La hija del escritor Martin Amis pasó por el mismo trance que el viajero de las bolas de billar. Su mochila con lápices y vídeos de dibujos animados y su peluche fueron "metódica y solemnemente" inspeccionados por un agente en Montevideo antes de emprender un vuelo a Nueva York. En 2005 ya no había diferencia alguna entre una niña rubia de seis años y Mohamed Atta. El horror del 9/11 nos había hecho iguales a todos en cualquier aeropuerto del mundo. Otro éxito de los falsos mártires de Al Qaeda. Es una de las escenas que recoge Amis en su libro El segundo avión. 11 de Septiembre: 2001-2007, que la editorial Anagrama acaba de publicar en España. El escritor británico compila en este volumen artículos, ensayos y un par de relatos en el que "desesperadamente fascinado" por la ignominia de aquella mañana neoyorquina indaga en el fenómeno del terrorismo suicida que desprecia la vida y rinde culto a la muerte protagonizado por los islamistas.

¿Los efectos de ese odio? Una caída en picado en el horrorismo planetario -expresión que acuña el propio Amis en vez de terrorismo- provocado por "el asesinato-en-masa y suicidio simultáneo del asesino", algo para lo que los occidentales "no hemos sido capaces de formular una respuesta racional". La réplica ha sido, desde el shock de aquella mañana -los españoles tenemos el nuestro del 11-M-, confusa y perpleja, descendiendo por una espiral rotulada con los nombres de Afganistán e Iraq invadidos con su consecuente estadística sanguinaria, y Abu Ghraib, y Guantánamo, y los vuelos secretos de la CIA... y más suicidas con el amonal adosado a su pellejo convencidos de que hacerse saltar por los aires y llevarse por delante al mayor número de "infieles perversos, corruptos, promiscuos y viciosos" por el interés de una "causa" lleva parejas las llaves del paraíso. Cuánto aburrimiento.

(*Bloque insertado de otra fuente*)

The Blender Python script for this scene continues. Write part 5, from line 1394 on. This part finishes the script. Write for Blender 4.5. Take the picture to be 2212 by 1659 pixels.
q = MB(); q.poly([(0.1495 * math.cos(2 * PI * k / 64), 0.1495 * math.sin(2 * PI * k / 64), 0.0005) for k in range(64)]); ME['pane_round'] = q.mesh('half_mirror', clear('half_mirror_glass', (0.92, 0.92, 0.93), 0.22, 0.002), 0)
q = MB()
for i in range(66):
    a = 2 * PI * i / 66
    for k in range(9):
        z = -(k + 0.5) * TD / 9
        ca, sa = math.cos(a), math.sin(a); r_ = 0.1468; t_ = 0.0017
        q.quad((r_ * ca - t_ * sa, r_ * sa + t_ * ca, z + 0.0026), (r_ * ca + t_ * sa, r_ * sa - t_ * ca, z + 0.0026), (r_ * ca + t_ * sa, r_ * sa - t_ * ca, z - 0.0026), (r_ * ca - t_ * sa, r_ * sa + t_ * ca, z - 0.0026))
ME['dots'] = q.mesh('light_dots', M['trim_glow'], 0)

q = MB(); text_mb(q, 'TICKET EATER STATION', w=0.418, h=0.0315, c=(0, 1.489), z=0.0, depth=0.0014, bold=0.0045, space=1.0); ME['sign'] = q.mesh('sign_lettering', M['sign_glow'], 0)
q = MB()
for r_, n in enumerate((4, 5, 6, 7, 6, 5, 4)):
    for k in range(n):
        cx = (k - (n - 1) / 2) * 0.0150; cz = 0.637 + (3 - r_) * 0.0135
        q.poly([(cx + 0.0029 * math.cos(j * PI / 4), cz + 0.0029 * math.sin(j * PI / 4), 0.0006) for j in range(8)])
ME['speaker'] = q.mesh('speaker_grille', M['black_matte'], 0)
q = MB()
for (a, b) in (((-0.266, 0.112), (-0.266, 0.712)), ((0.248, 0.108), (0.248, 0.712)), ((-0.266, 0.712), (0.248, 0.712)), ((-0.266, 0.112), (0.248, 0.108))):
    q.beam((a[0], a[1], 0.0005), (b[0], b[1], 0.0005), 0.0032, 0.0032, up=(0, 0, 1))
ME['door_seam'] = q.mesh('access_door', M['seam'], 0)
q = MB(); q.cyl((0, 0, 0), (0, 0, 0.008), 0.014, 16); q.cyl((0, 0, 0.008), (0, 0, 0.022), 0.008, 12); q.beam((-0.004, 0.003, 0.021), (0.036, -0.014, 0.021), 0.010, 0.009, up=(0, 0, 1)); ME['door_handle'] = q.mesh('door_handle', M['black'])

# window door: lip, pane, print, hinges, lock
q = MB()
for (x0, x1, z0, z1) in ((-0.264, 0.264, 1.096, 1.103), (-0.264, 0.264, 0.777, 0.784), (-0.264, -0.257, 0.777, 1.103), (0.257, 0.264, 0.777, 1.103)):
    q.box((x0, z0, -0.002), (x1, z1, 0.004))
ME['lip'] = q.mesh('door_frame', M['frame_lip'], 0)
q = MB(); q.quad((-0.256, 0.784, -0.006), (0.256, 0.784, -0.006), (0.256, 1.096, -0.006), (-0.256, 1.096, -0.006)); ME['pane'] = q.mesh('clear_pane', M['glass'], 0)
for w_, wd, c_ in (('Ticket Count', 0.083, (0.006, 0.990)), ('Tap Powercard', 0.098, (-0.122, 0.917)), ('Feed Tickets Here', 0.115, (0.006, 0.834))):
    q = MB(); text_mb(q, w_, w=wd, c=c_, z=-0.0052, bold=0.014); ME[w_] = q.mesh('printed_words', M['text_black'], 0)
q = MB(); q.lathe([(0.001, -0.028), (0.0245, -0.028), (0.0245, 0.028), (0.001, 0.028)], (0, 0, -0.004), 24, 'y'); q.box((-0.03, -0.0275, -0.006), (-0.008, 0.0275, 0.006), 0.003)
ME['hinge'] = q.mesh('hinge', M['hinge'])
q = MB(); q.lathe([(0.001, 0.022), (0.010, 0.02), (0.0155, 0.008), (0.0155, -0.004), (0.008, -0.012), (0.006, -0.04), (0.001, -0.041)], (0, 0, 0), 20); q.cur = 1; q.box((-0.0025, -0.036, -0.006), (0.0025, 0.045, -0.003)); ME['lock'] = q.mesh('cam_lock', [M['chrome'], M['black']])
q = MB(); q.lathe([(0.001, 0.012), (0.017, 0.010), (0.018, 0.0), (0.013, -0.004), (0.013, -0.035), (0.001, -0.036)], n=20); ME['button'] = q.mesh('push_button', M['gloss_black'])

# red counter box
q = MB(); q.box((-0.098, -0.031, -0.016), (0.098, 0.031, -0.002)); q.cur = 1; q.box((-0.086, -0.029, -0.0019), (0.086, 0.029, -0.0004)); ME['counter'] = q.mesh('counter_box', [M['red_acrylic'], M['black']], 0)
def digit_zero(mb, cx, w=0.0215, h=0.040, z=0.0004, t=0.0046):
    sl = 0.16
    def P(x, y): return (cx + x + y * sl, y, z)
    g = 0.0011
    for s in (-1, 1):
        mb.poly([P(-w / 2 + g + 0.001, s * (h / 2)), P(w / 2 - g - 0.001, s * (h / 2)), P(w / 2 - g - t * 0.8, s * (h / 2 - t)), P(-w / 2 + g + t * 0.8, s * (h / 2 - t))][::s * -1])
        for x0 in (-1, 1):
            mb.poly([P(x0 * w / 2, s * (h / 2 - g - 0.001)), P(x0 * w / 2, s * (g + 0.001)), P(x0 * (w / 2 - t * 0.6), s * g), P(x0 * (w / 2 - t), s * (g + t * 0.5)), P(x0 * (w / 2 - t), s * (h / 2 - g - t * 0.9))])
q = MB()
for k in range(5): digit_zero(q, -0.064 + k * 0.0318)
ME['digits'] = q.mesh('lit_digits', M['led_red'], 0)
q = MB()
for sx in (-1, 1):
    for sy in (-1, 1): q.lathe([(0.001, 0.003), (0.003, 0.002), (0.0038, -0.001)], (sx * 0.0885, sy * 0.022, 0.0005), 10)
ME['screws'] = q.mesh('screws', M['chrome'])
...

Y en esto último hace hincapié el novelista. Los asesinos suicidas han vencido en este punto, con un "aburrimiento superlativo" que multiplica y complementa su "terrorismo superlativo". Porque ellos no sienten el aburrimiento. Amis sostiene que "lo contrario de la fe religiosa no es el ateísmo o el laicismo o el humanismo" sino "la independencia mental". Y en las granjas de Tarnak, preparando el ataque a las Torres Gemelas, Osama bin Laden no dejó ni espacio ni tiempo para esa independencia de la mente: soltó odiosas parrafadas sobre las lacras de Occidente y Atta y los suyos empuñaron, sin repudiar ese inmenso coñazo, los cúteres.